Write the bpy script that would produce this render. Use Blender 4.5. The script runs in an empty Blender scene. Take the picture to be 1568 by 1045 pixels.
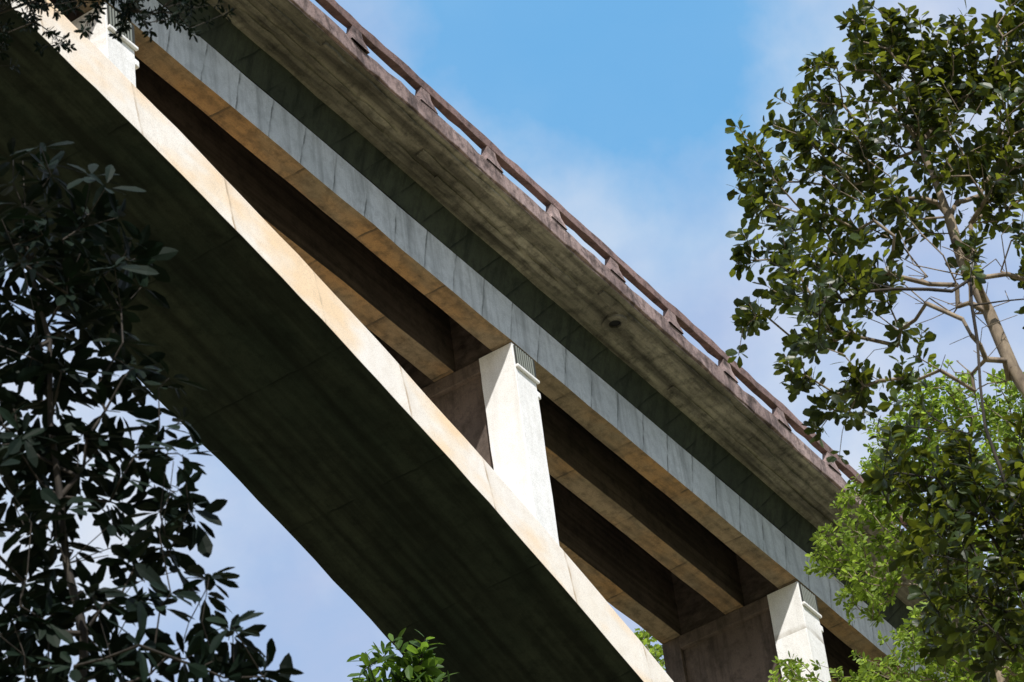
import bpy, math, random, bmesh
import numpy as np
from mathutils import Vector, Matrix
random.seed(7); rng=np.random.default_rng(7)
S=bpy.context.scene
# ------------------------------------------------------------------ utils
def link(o,parent=None):
    S.collection.objects.link(o)
    if parent: o.parent=parent
    return o
def empty(name,loc=(0,0,0)):
    e=bpy.data.objects.new(name,None); e.location=loc; e.empty_display_size=.5
    return link(e)
def mesh(name,V,F,mat,parent=None,smooth=False,mats=None,fm=None):
    me=bpy.data.meshes.new(name); me.from_pydata([tuple(map(float,v)) for v in V],[],F); me.update()
    o=bpy.data.objects.new(name,me)
    for m in (mats or [mat]): me.materials.append(m)
    if fm is not None: me.polygons.foreach_set('material_index',fm)
    if smooth: me.polygons.foreach_set('use_smooth',[True]*len(me.polygons))
    link(o,parent); return o
def bevel(o,w=.02):
    b=o.modifiers.new('b','BEVEL'); b.width=w; b.segments=2; b.limit_method='ANGLE'; b.angle_limit=math.radians(50)
def box(name,x0,x1,y0,y1,z0,z1,mat,parent,bw=.02):
    V=[(x,y,z) for x in(x0,x1) for y in(y0,y1) for z in(z0,z1)]
    F=[(0,1,3,2),(4,6,7,5),(0,4,5,1),(2,3,7,6),(0,2,6,4),(1,5,7,3)]
    o=mesh(name,V,F,mat,parent)
    if bw: bevel(o,bw)
    return o
def prism(name,prof,xs,mats,parent,side_m,jit=.006,zfun=None,bw=.02):
    n=len(prof);V=[];F=[];fm=[]
    for x in xs:
        for j,(y,z) in enumerate(prof):
            zz=z if zfun is None else zfun(x,j)
            V.append((x,y+rng.normal(0,jit),zz+rng.normal(0,jit)))
    for i in range(len(xs)-1):
        for j in range(n):
            a=i*n+j;b=i*n+(j+1)%n
            F.append((a,b,b+n,a+n)); fm.append(side_m[j])
    F.append(tuple(range(n))[::-1]); fm.append(0)
    F.append(tuple((len(xs)-1)*n+j for j in range(n))); fm.append(0)
    o=mesh(name,V,F,None,parent,mats=mats,fm=fm)
    bm=bmesh.new(); bm.from_mesh(o.data); bmesh.ops.recalc_face_normals(bm,faces=bm.faces); bm.to_mesh(o.data); bm.free()
    if bw: bevel(o,bw)
    return o
# ------------------------------------------------------------------ materials
def newmat(name):
    m=bpy.data.materials.new(name); m.use_nodes=True; nt=m.node_tree
    return m,nt,nt.nodes,nt.links,nt.nodes['Principled BSDF']
def mapping(nt,scale,rot=(0,0,0)):
    tc=nt.nodes.new('ShaderNodeTexCoord'); mp=nt.nodes.new('ShaderNodeMapping')
    mp.inputs['Scale'].default_value=scale; mp.inputs['Rotation'].default_value=rot
    nt.links.new(tc.outputs['Object'],mp.inputs['Vector']); return mp.outputs[0]
def noise(nt,vec,scale,detail=6,rough=.6):
    n=nt.nodes.new('ShaderNodeTexNoise'); n.inputs['Scale'].default_value=scale
    n.inputs['Detail'].default_value=detail; n.inputs['Roughness'].default_value=rough
    nt.links.new(vec,n.inputs['Vector']); return n.outputs['Fac']
def ramp(nt,fac,stops):
    r=nt.nodes.new('ShaderNodeValToRGB'); e=r.color_ramp.elements
    while len(e)<len(stops): e.new(.5)
    for el,(p,c) in zip(e,stops):
        el.position=p; el.color=(c,c,c,1) if not hasattr(c,'__len__') else (*c,1)
    nt.links.new(fac,r.inputs['Fac']); return r.outputs['Color']
def mix(nt,fac,a,b,mode='MIX'):
    m=nt.nodes.new('ShaderNodeMix'); m.data_type='RGBA'; m.blend_type=mode
    for s,v in ((m.inputs[0],fac),(m.inputs[6],a),(m.inputs[7],b)):
        if isinstance(v,(int,float)): s.default_value=v
        elif isinstance(v,tuple): s.default_value=(*v,1)
        else: nt.links.new(v,s)
    return m.outputs[2]
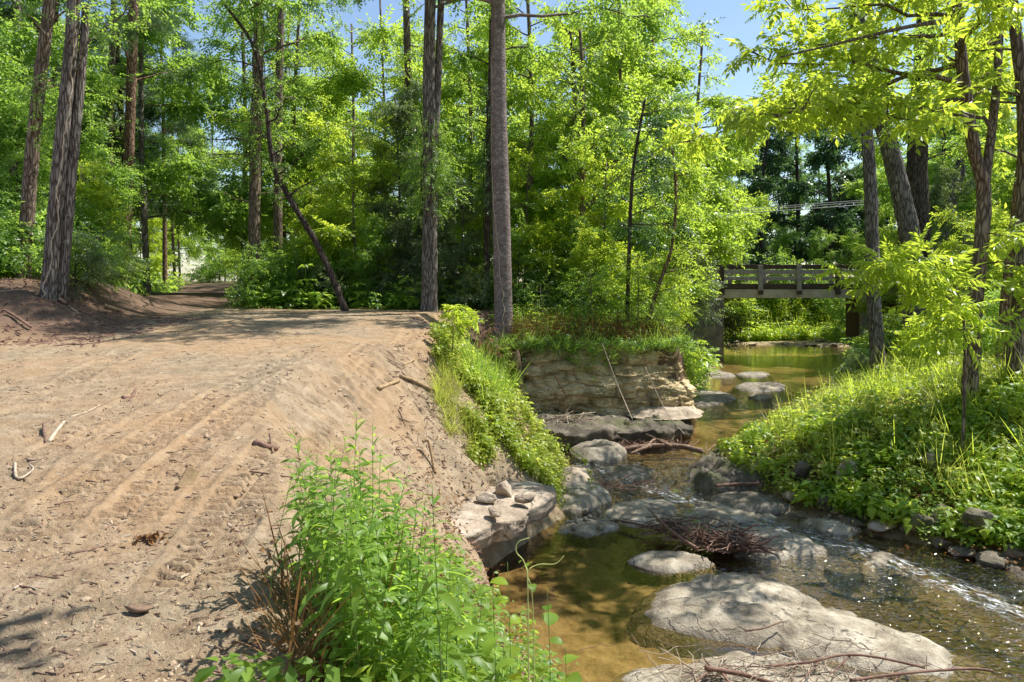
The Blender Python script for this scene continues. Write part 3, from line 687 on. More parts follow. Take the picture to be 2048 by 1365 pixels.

━━━━

» **YOUR GOAL**: The data should be printed again unchanged; leave its pictures out.

» **FINAL RESULT**:
Write the bpy script that would produce this render. Use Blender 4.5. The script runs in an empty Blender scene. Take the picture to be 1568 by 1045 pixels.
import bpy, math, random, bmesh
import numpy as np
from mathutils import Vector, Matrix
random.seed(7); rng=np.random.default_rng(7)
S=bpy.context.scene
# ------------------------------------------------------------------ utils
def link(o,parent=None):
    S.collection.objects.link(o)
    if parent: o.parent=parent
    return o
def empty(name,loc=(0,0,0)):
    e=bpy.data.objects.new(name,None); e.location=loc; e.empty_display_size=.5
    return link(e)
def mesh(name,V,F,mat,parent=None,smooth=False,mats=None,fm=None):
    me=bpy.data.meshes.new(name); me.from_pydata([tuple(map(float,v)) for v in V],[],F); me.update()
    o=bpy.data.objects.new(name,me)
    for m in (mats or [mat]): me.materials.append(m)
    if fm is not None: me.polygons.foreach_set('material_index',fm)
    if smooth: me.polygons.foreach_set('use_smooth',[True]*len(me.polygons))
    link(o,parent); return o
def bevel(o,w=.02):
    b=o.modifiers.new('b','BEVEL'); b.width=w; b.segments=2; b.limit_method='ANGLE'; b.angle_limit=math.radians(50)
def box(name,x0,x1,y0,y1,z0,z1,mat,parent,bw=.02):
    V=[(x,y,z) for x in(x0,x1) for y in(y0,y1) for z in(z0,z1)]
    F=[(0,1,3,2),(4,6,7,5),(0,4,5,1),(2,3,7,6),(0,2,6,4),(1,5,7,3)]
    o=mesh(name,V,F,mat,parent)
    if bw: bevel(o,bw)
    return o
def prism(name,prof,xs,mats,parent,side_m,jit=.006,zfun=None,bw=.02):
    n=len(prof);V=[];F=[];fm=[]
    for x in xs:
        for j,(y,z) in enumerate(prof):
            zz=z if zfun is None else zfun(x,j)
            V.append((x,y+rng.normal(0,jit),zz+rng.normal(0,jit)))
    for i in range(len(xs)-1):
        for j in range(n):
            a=i*n+j;b=i*n+(j+1)%n
            F.append((a,b,b+n,a+n)); fm.append(side_m[j])
    F.append(tuple(range(n))[::-1]); fm.append(0)
    F.append(tuple((len(xs)-1)*n+j for j in range(n))); fm.append(0)
    o=mesh(name,V,F,None,parent,mats=mats,fm=fm)
    bm=bmesh.new(); bm.from_mesh(o.data); bmesh.ops.recalc_face_normals(bm,faces=bm.faces); bm.to_mesh(o.data); bm.free()
    if bw: bevel(o,bw)
    return o
# ------------------------------------------------------------------ materials
def newmat(name):
    m=bpy.data.materials.new(name); m.use_nodes=True; nt=m.node_tree
    return m,nt,nt.nodes,nt.links,nt.nodes['Principled BSDF']
def mapping(nt,scale,rot=(0,0,0)):
    tc=nt.nodes.new('ShaderNodeTexCoord'); mp=nt.nodes.new('ShaderNodeMapping')
    mp.inputs['Scale'].default_value=scale; mp.inputs['Rotation'].default_value=rot
    nt.links.new(tc.outputs['Object'],mp.inputs['Vector']); return mp.outputs[0]
def noise(nt,vec,scale,detail=6,rough=.6):
    n=nt.nodes.new('ShaderNodeTexNoise'); n.inputs['Scale'].default_value=scale
    n.inputs['Detail'].default_value=detail; n.inputs['Roughness'].default_value=rough
    nt.links.new(vec,n.inputs['Vector']); return n.outputs['Fac']
def ramp(nt,fac,stops):
    r=nt.nodes.new('ShaderNodeValToRGB'); e=r.color_ramp.elements
    while len(e)<len(stops): e.new(.5)
    for el,(p,c) in zip(e,stops):
        el.position=p; el.color=(c,c,c,1) if not hasattr(c,'__len__') else (*c,1)
    nt.links.new(fac,r.inputs['Fac']); return r.outputs['Color']
def mix(nt,fac,a,b,mode='MIX'):
    m=nt.nodes.new('ShaderNodeMix'); m.data_type='RGBA'; m.blend_type=mode
    for s,v in ((m.inputs[0],fac),(m.inputs[6],a),(m.inputs[7],b)):
        if isinstance(v,(int,float)): s.default_value=v
        elif isinstance(v,tuple): s.default_value=(*v,1)
        else: nt.links.new(v,s)
    return m.outputs[2]
The Blender Python script for this scene continues. Write part 3, from line 687 on. More parts follow. Take the picture to be 2048 by 1365 pixels.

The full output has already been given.